Juan Peña Born 1878, Died 1982

 

 

"Grampa, I pray that I am worthy of the Caretakership of 'the Ways' that you have placed in my trust." ~Jade Wah'oo Grigori

jw_grampaIn 1974 I was living the life of a nomadic Hunter-Gatherer in the Rocky Mountains of Colorado. As late Autumn approached we, my Companion and her daughter, and a few other a-horseback fellow travelers, began looking for a place to establish our Winter Camp.


We had the fortune of meeting a woman, Lu Ann, with whom we had an aquaintance in common. Lu Ann's land just happened to sit in the midst of the Southern Ute Reservation in extreme Southern Colorado. She offered us the Winter's use of her 40 acres to set up our Camp and pasture our horses in exchange for the repair of her fences around the acreage.

This done, I began hunting in the area, going up on the mesa to the West, into Rinconada Canon a few miles North of our Camp, and exploring the mesa set to the East, looking for sign of deer and elk throughout this semi-arid desert land covered with pinon-juniper trees and, higher up on the mesas, ponderosa pine.

Wanting to gain a full picture of the local game herds and their movement through their terrain required that I also investigate the San Juan River bosque' to the South of, and over a ridge from, our Camp.


As one does when hunting, I was up way before the first glimmer of dawn. Stepping outside of my tipi into the early morning's darkness, my prayers with the Earth Mother expressed, and permission asked to receive one of her children, a deer perhaps, I set forth to climb the ridge and head into the belt of cottonwood trees and riverside meadows which comprise the bosque'. Upon my arrival on top of the ridge I began to survey the river bottom below me in the false dawn's emerging light. There at the foot of the ridge on the river side sat a cabin with the smoke of a freshly laid fire rolling forth from the chimney. As is the protocol when one lives in a sparsely populated area, I went down the hill to the cabin to introduce myself and let whomever lived therein know that I was living in the area.

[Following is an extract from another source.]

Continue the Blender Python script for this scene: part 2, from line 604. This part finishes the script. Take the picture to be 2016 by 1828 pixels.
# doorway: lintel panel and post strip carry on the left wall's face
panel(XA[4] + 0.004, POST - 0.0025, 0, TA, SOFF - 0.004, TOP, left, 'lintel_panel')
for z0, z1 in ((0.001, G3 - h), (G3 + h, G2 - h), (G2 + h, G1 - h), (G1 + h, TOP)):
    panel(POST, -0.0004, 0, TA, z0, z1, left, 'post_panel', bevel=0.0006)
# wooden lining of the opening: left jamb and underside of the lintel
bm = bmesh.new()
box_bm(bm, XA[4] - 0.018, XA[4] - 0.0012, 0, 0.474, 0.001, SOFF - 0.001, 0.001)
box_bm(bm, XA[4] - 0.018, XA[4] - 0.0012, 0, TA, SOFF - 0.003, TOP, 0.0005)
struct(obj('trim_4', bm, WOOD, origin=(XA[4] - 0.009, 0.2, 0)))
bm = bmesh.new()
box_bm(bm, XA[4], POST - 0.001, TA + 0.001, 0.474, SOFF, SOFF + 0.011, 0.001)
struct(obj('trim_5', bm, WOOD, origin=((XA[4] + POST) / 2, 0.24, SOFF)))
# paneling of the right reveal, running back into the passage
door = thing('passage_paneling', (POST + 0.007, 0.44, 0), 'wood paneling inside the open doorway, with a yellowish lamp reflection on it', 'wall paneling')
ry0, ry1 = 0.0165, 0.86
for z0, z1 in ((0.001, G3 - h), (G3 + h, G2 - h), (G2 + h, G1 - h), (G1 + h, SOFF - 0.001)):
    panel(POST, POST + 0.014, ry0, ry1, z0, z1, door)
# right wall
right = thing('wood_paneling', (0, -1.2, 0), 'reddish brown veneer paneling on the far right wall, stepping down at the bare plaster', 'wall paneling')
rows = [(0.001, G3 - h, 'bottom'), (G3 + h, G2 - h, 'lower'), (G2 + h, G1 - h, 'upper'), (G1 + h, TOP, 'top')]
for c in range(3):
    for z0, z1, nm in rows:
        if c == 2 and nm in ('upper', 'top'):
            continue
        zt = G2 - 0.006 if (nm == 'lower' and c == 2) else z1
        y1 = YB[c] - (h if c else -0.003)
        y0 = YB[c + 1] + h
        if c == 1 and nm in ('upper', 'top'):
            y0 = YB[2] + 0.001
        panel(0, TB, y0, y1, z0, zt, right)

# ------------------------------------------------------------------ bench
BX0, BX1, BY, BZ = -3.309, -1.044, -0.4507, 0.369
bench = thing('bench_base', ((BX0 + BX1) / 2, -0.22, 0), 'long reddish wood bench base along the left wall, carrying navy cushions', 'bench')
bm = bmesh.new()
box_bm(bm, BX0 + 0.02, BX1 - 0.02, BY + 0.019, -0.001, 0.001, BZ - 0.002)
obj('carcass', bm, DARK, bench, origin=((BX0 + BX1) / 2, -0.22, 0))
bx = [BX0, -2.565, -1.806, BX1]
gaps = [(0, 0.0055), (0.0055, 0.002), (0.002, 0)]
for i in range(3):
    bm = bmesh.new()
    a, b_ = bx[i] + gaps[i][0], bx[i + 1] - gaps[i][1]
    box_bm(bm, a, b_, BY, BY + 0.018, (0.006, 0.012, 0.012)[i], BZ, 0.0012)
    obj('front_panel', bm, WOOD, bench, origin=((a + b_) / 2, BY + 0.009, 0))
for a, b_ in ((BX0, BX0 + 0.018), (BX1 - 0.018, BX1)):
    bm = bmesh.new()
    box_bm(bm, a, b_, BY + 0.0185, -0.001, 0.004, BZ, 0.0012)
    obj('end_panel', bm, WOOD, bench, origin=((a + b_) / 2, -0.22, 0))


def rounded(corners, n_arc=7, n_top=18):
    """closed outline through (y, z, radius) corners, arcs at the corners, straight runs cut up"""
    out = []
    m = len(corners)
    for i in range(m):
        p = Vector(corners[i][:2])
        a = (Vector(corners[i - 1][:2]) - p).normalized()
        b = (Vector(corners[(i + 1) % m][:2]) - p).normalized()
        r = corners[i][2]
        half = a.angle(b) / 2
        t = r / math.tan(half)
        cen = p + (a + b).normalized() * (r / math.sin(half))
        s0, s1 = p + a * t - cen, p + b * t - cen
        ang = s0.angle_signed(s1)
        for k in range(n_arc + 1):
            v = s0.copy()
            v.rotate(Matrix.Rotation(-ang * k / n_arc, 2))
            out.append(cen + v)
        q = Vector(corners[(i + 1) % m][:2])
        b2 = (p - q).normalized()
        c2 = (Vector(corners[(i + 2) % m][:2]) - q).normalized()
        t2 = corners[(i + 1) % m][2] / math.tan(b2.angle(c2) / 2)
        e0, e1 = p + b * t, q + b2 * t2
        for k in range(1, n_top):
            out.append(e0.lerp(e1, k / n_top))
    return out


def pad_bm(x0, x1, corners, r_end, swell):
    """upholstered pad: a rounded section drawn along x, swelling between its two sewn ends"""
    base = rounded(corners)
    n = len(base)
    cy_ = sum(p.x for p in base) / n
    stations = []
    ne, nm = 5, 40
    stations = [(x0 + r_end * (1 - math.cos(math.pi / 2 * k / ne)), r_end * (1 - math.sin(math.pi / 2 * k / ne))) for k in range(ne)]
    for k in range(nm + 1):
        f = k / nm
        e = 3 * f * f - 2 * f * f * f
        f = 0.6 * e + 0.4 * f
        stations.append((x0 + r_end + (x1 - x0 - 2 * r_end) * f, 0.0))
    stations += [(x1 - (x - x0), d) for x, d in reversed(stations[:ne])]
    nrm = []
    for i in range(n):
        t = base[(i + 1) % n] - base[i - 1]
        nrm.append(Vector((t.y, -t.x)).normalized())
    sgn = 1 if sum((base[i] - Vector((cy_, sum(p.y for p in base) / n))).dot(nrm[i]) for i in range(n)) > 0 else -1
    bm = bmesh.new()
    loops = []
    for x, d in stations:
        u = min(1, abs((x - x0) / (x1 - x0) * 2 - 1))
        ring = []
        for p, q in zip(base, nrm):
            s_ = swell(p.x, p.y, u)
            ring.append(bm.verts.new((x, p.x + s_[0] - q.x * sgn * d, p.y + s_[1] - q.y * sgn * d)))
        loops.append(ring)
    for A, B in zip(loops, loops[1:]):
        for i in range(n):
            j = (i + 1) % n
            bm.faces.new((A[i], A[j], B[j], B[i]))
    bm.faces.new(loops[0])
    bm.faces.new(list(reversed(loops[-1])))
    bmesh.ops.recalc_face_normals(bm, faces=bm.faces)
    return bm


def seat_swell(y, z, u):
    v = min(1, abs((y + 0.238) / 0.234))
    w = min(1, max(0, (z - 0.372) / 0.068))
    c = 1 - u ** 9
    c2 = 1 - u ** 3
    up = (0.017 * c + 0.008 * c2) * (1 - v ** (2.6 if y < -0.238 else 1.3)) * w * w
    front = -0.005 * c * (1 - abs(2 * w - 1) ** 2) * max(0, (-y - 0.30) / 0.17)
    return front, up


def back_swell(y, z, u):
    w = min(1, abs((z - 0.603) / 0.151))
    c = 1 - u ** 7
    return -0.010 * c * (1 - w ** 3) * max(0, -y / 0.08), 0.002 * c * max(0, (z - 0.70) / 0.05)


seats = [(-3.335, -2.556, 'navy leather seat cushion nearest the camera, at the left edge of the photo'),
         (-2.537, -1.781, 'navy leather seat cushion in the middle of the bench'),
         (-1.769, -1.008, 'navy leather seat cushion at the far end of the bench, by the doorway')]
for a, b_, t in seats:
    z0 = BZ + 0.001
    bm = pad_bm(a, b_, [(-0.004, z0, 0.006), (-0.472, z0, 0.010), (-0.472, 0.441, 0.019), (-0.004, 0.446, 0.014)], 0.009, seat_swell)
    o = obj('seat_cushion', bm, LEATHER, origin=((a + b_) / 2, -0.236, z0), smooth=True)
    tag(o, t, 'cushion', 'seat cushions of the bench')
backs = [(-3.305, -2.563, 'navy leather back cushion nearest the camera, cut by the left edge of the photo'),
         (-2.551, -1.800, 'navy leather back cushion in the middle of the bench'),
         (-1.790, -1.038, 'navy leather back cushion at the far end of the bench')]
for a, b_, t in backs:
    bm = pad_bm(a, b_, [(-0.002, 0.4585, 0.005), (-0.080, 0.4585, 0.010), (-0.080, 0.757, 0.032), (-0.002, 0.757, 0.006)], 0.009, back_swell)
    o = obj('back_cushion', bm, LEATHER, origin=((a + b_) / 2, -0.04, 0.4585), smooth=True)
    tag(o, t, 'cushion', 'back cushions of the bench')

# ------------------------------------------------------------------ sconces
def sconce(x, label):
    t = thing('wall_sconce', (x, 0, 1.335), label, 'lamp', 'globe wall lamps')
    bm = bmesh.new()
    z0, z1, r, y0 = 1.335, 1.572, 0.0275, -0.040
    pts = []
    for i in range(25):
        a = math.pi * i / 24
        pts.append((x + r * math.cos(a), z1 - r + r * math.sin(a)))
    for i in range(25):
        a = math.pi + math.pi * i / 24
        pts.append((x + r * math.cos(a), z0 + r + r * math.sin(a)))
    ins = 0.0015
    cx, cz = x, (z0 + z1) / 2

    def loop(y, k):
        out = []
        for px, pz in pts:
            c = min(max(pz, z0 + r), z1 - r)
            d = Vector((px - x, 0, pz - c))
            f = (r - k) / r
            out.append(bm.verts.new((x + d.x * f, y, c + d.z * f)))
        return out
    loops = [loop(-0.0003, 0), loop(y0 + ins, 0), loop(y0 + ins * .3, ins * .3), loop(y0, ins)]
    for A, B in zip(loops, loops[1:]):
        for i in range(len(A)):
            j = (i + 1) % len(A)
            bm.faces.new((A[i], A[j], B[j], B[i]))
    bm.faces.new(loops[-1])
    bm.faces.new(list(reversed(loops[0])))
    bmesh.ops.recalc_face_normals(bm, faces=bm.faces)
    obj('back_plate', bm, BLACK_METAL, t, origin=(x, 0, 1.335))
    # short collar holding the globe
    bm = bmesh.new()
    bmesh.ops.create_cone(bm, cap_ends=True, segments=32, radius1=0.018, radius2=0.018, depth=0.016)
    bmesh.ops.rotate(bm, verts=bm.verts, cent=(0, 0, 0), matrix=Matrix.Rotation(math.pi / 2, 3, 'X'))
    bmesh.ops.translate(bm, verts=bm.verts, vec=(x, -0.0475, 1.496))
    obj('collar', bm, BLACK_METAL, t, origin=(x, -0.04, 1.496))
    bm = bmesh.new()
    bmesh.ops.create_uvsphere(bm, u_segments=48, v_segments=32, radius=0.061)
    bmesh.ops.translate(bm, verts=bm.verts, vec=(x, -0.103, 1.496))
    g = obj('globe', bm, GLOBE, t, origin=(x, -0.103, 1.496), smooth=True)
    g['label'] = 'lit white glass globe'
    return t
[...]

By now the day was in full dawn. I knocked at the door. There was the sound of someone shuffing around inside. After a few minutes the heavily weathered wooden door opened a wide crack. An old man peered out at me. He said nothing, so I explained to him that I had been out hunting, had seen the smoke of his fire and had come to let him know that I was living for the Winter, with my family, over the hill from him. Still the old man said nothing. Seeing that he was indeed an old, old man, I then asked him if there was anything I could do to help him out....bring him some water from the river? chop some firewood for him?


With that offer, the old man smiled, a quirky little smile and a blue-white silvery light shot from his eyes. Now, I grew up in a family environment where we interacted with Spirits, and so I was no stranger to the strange. This old man pointed out to the east side of his house and said "You see that wood pile over there? You go chop it for me." Well, I had asked! I split the juniper logs lengthwise and then chopped them into length. Occasionally, when I stacked armloads of the firewood under the overhang of his porch, there would be a glass of water sitting there for me. As the day turned into afternoon I finished breakiong down the stack of wood.

The very last armload I carried through the wooden door through a pantry/mud room and on into the kitchen of the two room cabin. I set the firewood into a box on the left side of a wood-fired cookstove. The old man motioned, right hand pulled into a fist, thumb pointing up, slapping the bottom of his fist upon the palm up and open left hand and then pointed to a chair by his kitchen table.

This hand sign I knew to be the universal Indian hand-sign language for "Sit down." I sat.